**REQUIRED WORK**
Reproduce all of the material word for word.

···

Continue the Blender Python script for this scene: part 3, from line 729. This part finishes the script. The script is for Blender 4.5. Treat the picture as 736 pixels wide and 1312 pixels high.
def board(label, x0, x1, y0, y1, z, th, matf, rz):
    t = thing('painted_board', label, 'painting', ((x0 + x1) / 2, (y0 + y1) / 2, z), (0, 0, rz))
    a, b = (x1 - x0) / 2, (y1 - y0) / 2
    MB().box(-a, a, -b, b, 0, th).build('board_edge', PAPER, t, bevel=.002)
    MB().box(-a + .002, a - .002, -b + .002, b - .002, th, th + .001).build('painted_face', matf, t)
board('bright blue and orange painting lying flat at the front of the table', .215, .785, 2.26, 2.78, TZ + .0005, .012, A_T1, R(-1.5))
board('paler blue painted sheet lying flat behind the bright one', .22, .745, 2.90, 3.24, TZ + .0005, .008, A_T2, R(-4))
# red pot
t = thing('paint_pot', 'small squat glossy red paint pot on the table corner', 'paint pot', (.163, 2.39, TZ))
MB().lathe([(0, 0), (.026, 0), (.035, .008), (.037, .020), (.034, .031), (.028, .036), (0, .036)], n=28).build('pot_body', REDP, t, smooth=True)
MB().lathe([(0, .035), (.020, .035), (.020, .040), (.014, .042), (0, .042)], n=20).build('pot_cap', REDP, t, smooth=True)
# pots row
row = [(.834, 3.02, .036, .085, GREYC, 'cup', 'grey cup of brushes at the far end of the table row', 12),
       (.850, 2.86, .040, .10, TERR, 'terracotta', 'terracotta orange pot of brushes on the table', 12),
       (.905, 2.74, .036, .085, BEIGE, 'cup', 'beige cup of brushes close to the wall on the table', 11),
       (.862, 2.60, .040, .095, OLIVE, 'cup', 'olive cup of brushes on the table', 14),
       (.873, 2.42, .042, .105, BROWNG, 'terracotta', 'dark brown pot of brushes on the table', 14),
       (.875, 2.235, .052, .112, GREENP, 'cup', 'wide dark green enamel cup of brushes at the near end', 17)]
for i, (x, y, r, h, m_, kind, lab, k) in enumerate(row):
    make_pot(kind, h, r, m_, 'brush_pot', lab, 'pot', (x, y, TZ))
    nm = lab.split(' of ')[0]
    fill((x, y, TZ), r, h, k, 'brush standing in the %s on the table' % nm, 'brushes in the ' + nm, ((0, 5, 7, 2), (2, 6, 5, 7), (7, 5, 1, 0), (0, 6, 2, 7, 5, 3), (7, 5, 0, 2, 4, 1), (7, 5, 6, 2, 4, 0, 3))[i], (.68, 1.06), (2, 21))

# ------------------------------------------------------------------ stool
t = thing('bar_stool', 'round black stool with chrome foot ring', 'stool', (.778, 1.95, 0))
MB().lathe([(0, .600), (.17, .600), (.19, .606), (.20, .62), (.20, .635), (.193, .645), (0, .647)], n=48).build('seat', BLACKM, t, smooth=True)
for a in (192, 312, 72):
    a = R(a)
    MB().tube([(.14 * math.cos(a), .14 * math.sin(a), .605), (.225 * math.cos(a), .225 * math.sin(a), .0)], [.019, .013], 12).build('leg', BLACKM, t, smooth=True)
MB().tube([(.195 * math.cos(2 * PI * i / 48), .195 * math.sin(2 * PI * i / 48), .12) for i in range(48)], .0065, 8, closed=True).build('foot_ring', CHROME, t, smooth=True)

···

**FULL ANSWER**
Continue the Blender Python script for this scene: part 3, from line 729. This part finishes the script. The script is for Blender 4.5. Treat the picture as 736 pixels wide and 1312 pixels high.
def board(label, x0, x1, y0, y1, z, th, matf, rz):
    t = thing('painted_board', label, 'painting', ((x0 + x1) / 2, (y0 + y1) / 2, z), (0, 0, rz))
    a, b = (x1 - x0) / 2, (y1 - y0) / 2
    MB().box(-a, a, -b, b, 0, th).build('board_edge', PAPER, t, bevel=.002)
    MB().box(-a + .002, a - .002, -b + .002, b - .002, th, th + .001).build('painted_face', matf, t)
board('bright blue and orange painting lying flat at the front of the table', .215, .785, 2.26, 2.78, TZ + .0005, .012, A_T1, R(-1.5))
board('paler blue painted sheet lying flat behind the bright one', .22, .745, 2.90, 3.24, TZ + .0005, .008, A_T2, R(-4))
# red pot
t = thing('paint_pot', 'small squat glossy red paint pot on the table corner', 'paint pot', (.163, 2.39, TZ))
MB().lathe([(0, 0), (.026, 0), (.035, .008), (.037, .020), (.034, .031), (.028, .036), (0, .036)], n=28).build('pot_body', REDP, t, smooth=True)
MB().lathe([(0, .035), (.020, .035), (.020, .040), (.014, .042), (0, .042)], n=20).build('pot_cap', REDP, t, smooth=True)
# pots row
row = [(.834, 3.02, .036, .085, GREYC, 'cup', 'grey cup of brushes at the far end of the table row', 12),
       (.850, 2.86, .040, .10, TERR, 'terracotta', 'terracotta orange pot of brushes on the table', 12),
       (.905, 2.74, .036, .085, BEIGE, 'cup', 'beige cup of brushes close to the wall on the table', 11),
       (.862, 2.60, .040, .095, OLIVE, 'cup', 'olive cup of brushes on the table', 14),
       (.873, 2.42, .042, .105, BROWNG, 'terracotta', 'dark brown pot of brushes on the table', 14),
       (.875, 2.235, .052, .112, GREENP, 'cup', 'wide dark green enamel cup of brushes at the near end', 17)]
for i, (x, y, r, h, m_, kind, lab, k) in enumerate(row):
    make_pot(kind, h, r, m_, 'brush_pot', lab, 'pot', (x, y, TZ))
    nm = lab.split(' of ')[0]
    fill((x, y, TZ), r, h, k, 'brush standing in the %s on the table' % nm, 'brushes in the ' + nm, ((0, 5, 7, 2), (2, 6, 5, 7), (7, 5, 1, 0), (0, 6, 2, 7, 5, 3), (7, 5, 0, 2, 4, 1), (7, 5, 6, 2, 4, 0, 3))[i], (.68, 1.06), (2, 21))

# ------------------------------------------------------------------ stool
t = thing('bar_stool', 'round black stool with chrome foot ring', 'stool', (.778, 1.95, 0))
MB().lathe([(0, .600), (.17, .600), (.19, .606), (.20, .62), (.20, .635), (.193, .645), (0, .647)], n=48).build('seat', BLACKM, t, smooth=True)
for a in (192, 312, 72):
    a = R(a)
    MB().tube([(.14 * math.cos(a), .14 * math.sin(a), .605), (.225 * math.cos(a), .225 * math.sin(a), .0)], [.019, .013], 12).build('leg', BLACKM, t, smooth=True)
MB().tube([(.195 * math.cos(2 * PI * i / 48), .195 * math.sin(2 * PI * i / 48), .12) for i in range(48)], .0065, 8, closed=True).build('foot_ring', CHROME, t, smooth=True)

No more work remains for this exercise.